Exercise instructions »
Where a line holds the string "math", return that line.

Data for this task »
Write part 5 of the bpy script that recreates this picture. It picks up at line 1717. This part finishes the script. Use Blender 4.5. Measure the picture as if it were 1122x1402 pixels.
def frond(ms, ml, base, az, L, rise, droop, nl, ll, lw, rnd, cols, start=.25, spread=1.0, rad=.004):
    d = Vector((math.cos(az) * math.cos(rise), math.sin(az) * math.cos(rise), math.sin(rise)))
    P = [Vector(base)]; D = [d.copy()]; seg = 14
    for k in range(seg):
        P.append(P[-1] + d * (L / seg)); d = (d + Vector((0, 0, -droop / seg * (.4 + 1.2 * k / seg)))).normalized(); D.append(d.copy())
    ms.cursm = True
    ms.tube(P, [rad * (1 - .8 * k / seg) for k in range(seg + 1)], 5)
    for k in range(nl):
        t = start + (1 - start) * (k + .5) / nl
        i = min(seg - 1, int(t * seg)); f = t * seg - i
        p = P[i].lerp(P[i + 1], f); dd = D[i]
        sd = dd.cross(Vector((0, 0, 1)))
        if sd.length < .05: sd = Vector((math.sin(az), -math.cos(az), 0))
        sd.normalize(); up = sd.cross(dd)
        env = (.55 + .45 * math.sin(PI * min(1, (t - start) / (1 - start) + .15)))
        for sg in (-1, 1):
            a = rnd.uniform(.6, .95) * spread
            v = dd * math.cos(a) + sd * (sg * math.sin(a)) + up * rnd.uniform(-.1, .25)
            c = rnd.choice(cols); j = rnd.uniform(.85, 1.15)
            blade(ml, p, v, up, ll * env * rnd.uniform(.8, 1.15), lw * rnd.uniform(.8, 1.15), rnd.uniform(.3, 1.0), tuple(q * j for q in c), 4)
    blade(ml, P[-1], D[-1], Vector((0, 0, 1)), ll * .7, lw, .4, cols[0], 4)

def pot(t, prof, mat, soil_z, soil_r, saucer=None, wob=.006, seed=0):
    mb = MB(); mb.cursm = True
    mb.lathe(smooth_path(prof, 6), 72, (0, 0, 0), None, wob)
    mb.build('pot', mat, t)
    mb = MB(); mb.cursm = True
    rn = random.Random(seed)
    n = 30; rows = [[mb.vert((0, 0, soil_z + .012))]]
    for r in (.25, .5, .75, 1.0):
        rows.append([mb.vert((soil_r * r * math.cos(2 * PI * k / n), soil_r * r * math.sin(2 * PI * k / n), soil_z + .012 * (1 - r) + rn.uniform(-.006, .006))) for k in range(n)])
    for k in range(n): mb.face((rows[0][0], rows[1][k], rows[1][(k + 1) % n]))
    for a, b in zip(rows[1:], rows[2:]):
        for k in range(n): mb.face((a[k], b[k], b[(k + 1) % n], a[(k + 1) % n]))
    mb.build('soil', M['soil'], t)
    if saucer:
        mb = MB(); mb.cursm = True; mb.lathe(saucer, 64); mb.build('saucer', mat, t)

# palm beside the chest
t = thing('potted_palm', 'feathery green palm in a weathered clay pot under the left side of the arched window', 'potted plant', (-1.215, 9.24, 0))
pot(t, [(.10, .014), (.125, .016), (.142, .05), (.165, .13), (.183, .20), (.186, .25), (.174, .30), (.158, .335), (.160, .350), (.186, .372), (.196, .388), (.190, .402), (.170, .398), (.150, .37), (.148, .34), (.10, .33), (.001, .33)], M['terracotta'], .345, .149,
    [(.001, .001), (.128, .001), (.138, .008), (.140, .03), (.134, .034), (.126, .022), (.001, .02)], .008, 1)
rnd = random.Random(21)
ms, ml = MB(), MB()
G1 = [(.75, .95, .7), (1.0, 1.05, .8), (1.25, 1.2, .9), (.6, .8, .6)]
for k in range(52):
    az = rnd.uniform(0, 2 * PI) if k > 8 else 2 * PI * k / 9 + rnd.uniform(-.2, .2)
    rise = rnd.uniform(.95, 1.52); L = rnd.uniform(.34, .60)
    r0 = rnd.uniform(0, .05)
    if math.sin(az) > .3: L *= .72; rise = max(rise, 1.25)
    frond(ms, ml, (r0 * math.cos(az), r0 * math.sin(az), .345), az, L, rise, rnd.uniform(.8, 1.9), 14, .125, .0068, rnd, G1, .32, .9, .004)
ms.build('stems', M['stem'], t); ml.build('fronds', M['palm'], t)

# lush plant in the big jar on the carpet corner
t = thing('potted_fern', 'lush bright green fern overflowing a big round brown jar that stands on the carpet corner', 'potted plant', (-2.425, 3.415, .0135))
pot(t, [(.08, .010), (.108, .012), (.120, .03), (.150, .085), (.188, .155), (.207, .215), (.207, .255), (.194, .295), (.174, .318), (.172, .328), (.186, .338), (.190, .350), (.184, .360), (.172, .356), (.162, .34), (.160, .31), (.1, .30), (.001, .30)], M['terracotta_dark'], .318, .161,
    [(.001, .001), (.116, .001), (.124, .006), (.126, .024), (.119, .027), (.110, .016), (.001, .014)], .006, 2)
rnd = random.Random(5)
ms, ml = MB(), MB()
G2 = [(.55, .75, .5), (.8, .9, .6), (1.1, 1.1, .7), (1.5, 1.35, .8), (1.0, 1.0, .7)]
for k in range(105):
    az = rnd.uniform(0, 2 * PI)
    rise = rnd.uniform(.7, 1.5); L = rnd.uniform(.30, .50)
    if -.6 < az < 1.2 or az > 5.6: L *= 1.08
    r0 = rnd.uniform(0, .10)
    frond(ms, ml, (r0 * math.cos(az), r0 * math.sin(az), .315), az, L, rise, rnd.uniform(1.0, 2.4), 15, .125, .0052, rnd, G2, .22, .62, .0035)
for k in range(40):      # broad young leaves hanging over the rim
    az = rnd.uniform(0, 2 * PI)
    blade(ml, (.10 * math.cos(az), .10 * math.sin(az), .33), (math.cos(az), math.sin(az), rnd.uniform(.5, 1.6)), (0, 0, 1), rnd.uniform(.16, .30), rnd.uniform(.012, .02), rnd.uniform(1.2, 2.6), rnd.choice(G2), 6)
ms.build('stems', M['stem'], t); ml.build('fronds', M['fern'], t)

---

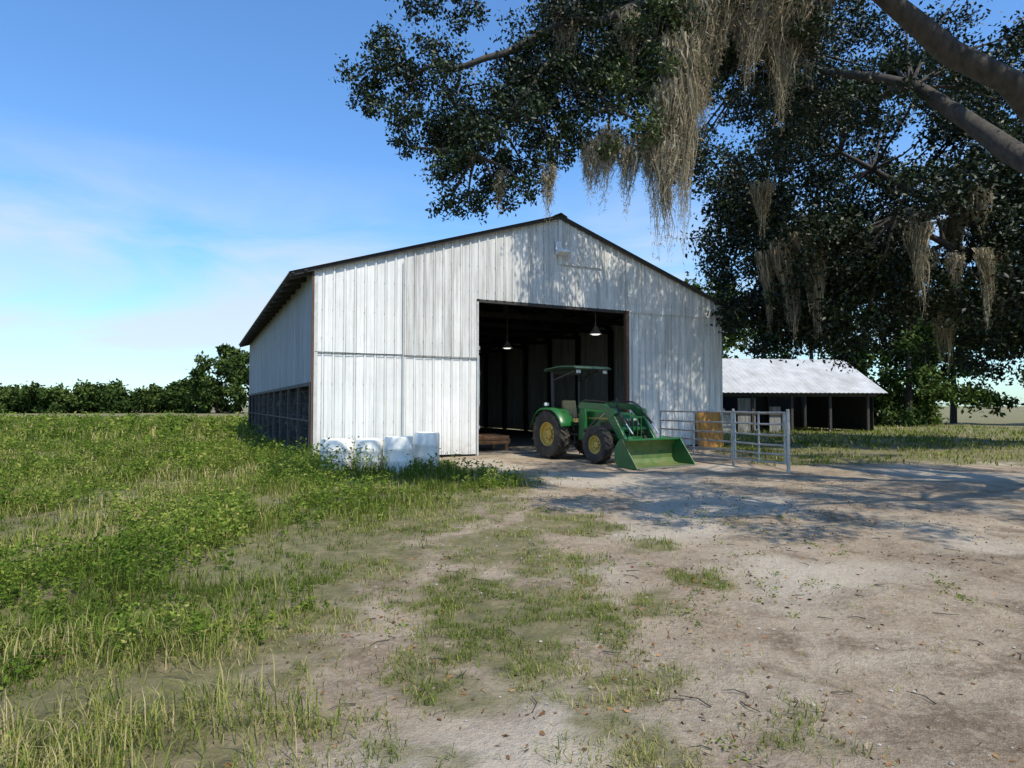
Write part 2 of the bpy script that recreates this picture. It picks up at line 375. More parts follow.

Answer for this exercise »
    d = Vector((math.cos(az) * math.cos(rise), math.sin(az) * math.cos(rise), math.sin(rise)))
        if sd.length < .05: sd = Vector((math.sin(az), -math.cos(az), 0))
        env = (.55 + .45 * math.sin(PI * min(1, (t - start) / (1 - start) + .15)))
            v = dd * math.cos(a) + sd * (sg * math.sin(a)) + up * rnd.uniform(-.1, .25)
        rows.append([mb.vert((soil_r * r * math.cos(2 * PI * k / n), soil_r * r * math.sin(2 * PI * k / n), soil_z + .012 * (1 - r) + rn.uniform(-.006, .006))) for k in range(n)])
    if math.sin(az) > .3: L *= .72; rise = max(rise, 1.25)
    frond(ms, ml, (r0 * math.cos(az), r0 * math.sin(az), .345), az, L, rise, rnd.uniform(.8, 1.9), 14, .125, .0068, rnd, G1, .32, .9, .004)
    frond(ms, ml, (r0 * math.cos(az), r0 * math.sin(az), .315), az, L, rise, rnd.uniform(1.0, 2.4), 15, .125, .0052, rnd, G2, .22, .62, .0035)
    blade(ml, (.10 * math.cos(az), .10 * math.sin(az), .33), (math.cos(az), math.sin(az), rnd.uniform(.5, 1.6)), (0, 0, 1), rnd.uniform(.16, .30), rnd.uniform(.012, .02), rnd.uniform(1.2, 2.6), rnd.choice(G2), 6)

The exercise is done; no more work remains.